Bitcoin shows the same pattern as 2021 while trading near $105K and could revisit $98K support level soon
The current chart points to a possible cup and handle setup with $112K acting as the upper resistance
Traders now wait to see if Bitcoin makes a higher low or drops below $98K in the coming days
Bitcoin (BTC) is mirroring its late 2020 to early 2021 cycle, sparking discussions about whether a similar breakout is unfolding. At $105,744, BTC is trading near critical levels, aligning with the orange upper trendline, which has historically triggered strong rejections. Market analysts are closely monitoring this zone to assess if the digital asset can build a lower high and complete a cup-and-handle formation.
Source: X Key Levels and Fibonacci Zones Indicate Decision Point Ahead
BTC’s recent price action shows strong alignment with the previous cycle, particularly the 2021 pre-pump and correction phase. The current model tracks BTC’s formation of a rounded bottom and a possible handle, similar to the 2020-2021 pattern. The orange resistance trendline, identified around $112,309, remains a key long-term ceiling.
Retracement levels drawn from the recent local top to bottom place immediate support at the 0.382 Fibonacci level, or $98,084.93. Additional retracement zones appear at $93,690.86 (0.5) and $89,296.84 (0.618). These levels represent potential consolidation areas if BTC faces rejection near the top.
The presence of a green support band below the current price suggests that the asset might retest the $98,000 region before continuation. Consequently, any failure to maintain current momentum could result in a corrective phase targeting these lower Fibonacci thresholds.
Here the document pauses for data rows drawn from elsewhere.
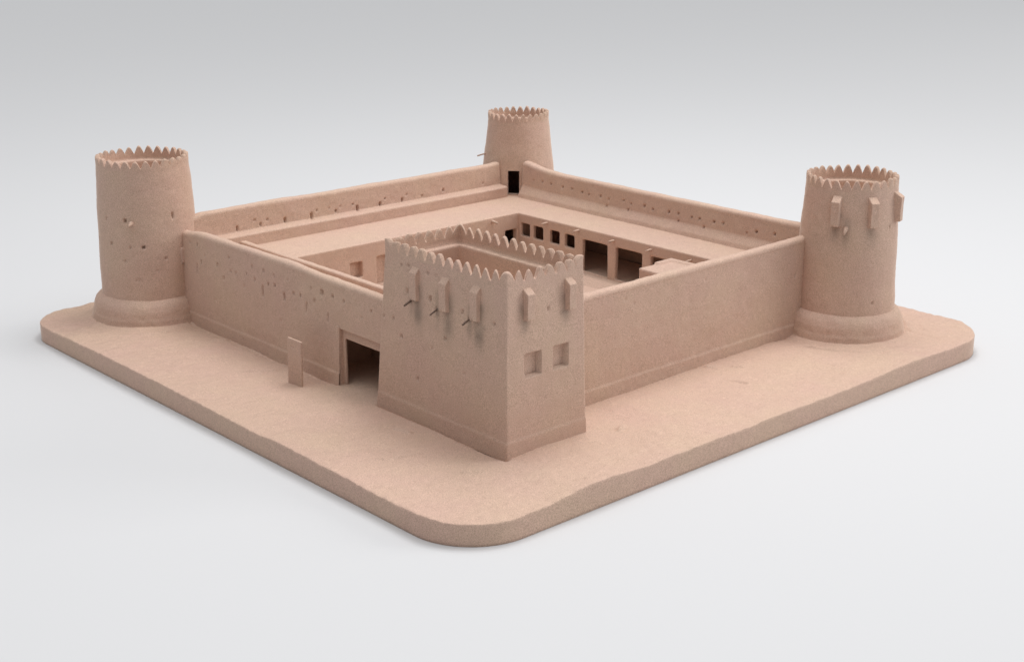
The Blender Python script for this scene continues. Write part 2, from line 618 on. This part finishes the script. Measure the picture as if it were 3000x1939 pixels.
# ------------------------------------------------------------------ curtain walls
def wall(axis, outer, s0, s1, zr, T, ridge, inner_profile, pits=(), hole=None, sgn=1, label=None, batter=0.10, band=True, ds=0.022):
    """axis 'x' or 'y' runs along the wall, 'outer' is the plane of the outer foot, sgn the inward direction"""
    zb = 0.36
    pr = []
    zt = zr - 0.115
    for z in np.arange(zb, zt, 0.022):
        d = batter * (z - zb) / (zr - zb)
        if band:
            d -= 0.016 * (1 - float(sstep(0.67, 0.71, z)))
        pr.append((d, z))
    a, b = batter * 0.93, T - 0.02
    c, hw = (a + b) / 2, (b - a) / 2
    for k in range(0, 25):
        an = math.pi * (1 - k / 24)
        pr.append((c + hw * math.copysign(abs(math.cos(an)) ** (0.85 if k < 12 else 0.55), math.cos(an)), zt + 0.115 * math.sin(an) ** 0.85 if 0 < k < 24 else zt))
    ip = [(b, zt)] + inner_profile
    for (d0, z0), (d1, z1) in zip(ip[:-1], ip[1:]):
        k = max(2, int(math.hypot(d1 - d0, z1 - z0) / 0.022))
        for i in range(1, k + 1):
            pr.append((d0 + (d1 - d0) * i / k, z0 + (z1 - z0) * i / k))
    pr = np.array(pr)
    n_out = len(np.arange(zb, zt, 0.022))
    ns = int(round((s1 - s0) / ds)) + 1
    s = np.linspace(s0, s1, ns)
    rd = np.array([np.interp(v, [q[0] for q in ridge], [q[1] for q in ridge]) for v in s])
    k = np.ones(15) / 15
    rd = np.convolve(np.pad(rd, 7, 'edge'), k, 'valid')
    zz = pr[None, :, 1] + (rd[:, None]) * sstep(zr - 0.9, zr, pr[None, :, 1])
    m = len(pr)
    G = np.zeros((ns, m, 3))
    dd_ = outer + sgn * np.broadcast_to(pr[None, :, 0], (ns, m))
    if axis == 'y':
        G[:, :, 0], G[:, :, 1] = dd_, s[:, None]
    else:
        G[:, :, 1], G[:, :, 0] = dd_, s[:, None]
    G[:, :, 2] = zz
    keep = np.ones((ns - 1, m - 1), bool)
    if hole:
        h0, h1, hz = hole
        sc = (s[:-1] + s[1:]) / 2
        zc = (pr[:-1, 1] + pr[1:, 1]) / 2
        inner = np.arange(m - 1) >= n_out
        keep &= ~(((sc > h0) & (sc < h1))[:, None] & ((zc < hz) & ~inner)[None, :])
        keep &= ~(((sc > h0) & (sc < h1 + 0.45))[:, None] & ((zc < hz) & inner)[None, :])
    flip = (axis == 'y') == (sgn > 0)
    F = grid_faces(ns, m, False, keep, flip=not flip).tolist()
    F.append([i for i in range(m)] if flip else [i for i in range(m)][::-1])
    F.append([(ns - 1) * m + i for i in range(m)][::-1] if flip else [(ns - 1) * m + i for i in range(m)])
    mid = (s0 + s1) / 2
    at = (outer, mid, ZB) if axis == 'y' else (mid, outer, ZB)
    o = build('curtain_wall', G.reshape(-1, 3), F, fort, at, 1.0, pits)
    if label:
        o['label'] = label
    return o


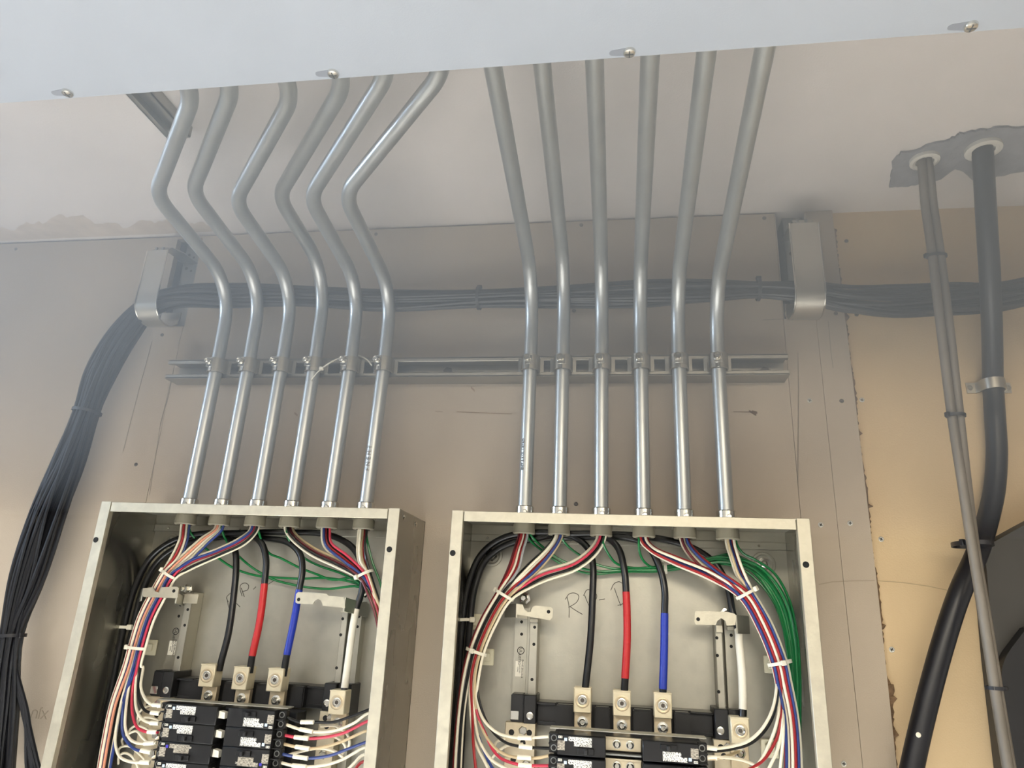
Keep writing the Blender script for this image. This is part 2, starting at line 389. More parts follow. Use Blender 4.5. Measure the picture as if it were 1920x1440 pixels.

RSI Divergence Sparks Momentum Questions as Traders Watch $105K
The Relative Strength Index (RSI) on the 4-hour chart hovers around 51.17, indicating neutral market momentum. However, bearish divergence is visible as RSI makes lower highs against BTC’s price highs, often signaling weakening momentum. This divergence increases the possibility of a short-term pullback.
Despite this, the structure of BTC’s price action still supports a bullish setup. The recent rejection from the orange line marks a repeat of historical behavior seen during BTC’s previous cycle. The market’s ability to maintain higher lows within this formation reinforces the possibility of a breakout pattern forming.
Meanwhile, BTC’s price action remains contained within a tightening structure, bordered by the green long-term support trendline and a shorter-term descending channel. As BTC tests the channel's upper boundary, the crypto community awaits confirmation of a breakout or renewed consolidation.
Will BTC Break the Orange Trendline or Revisit Support Below $98K?
This setup leaves traders and analysts asking a pivotal question: Will BTC breach the orange resistance line and sustain new highs, or face another rejection?
The long-term trajectory remains bullish, given BTC’s historical tendency to surge after completing a rounded base pattern. However, short-term risks remain, particularly if BTC fails to build a clear higher low above $98,000. Observers are watching closely for further handle formation, as this would signal accumulation before another upward leg.
The chart, shared by crypto analyst TommyJR, suggests BTC could gather strength above the $98,000 mark before a breakout. His model outlines a breakout scenario once BTC stabilizes from the cup-and-handle pattern, mimicking the 2021 rally.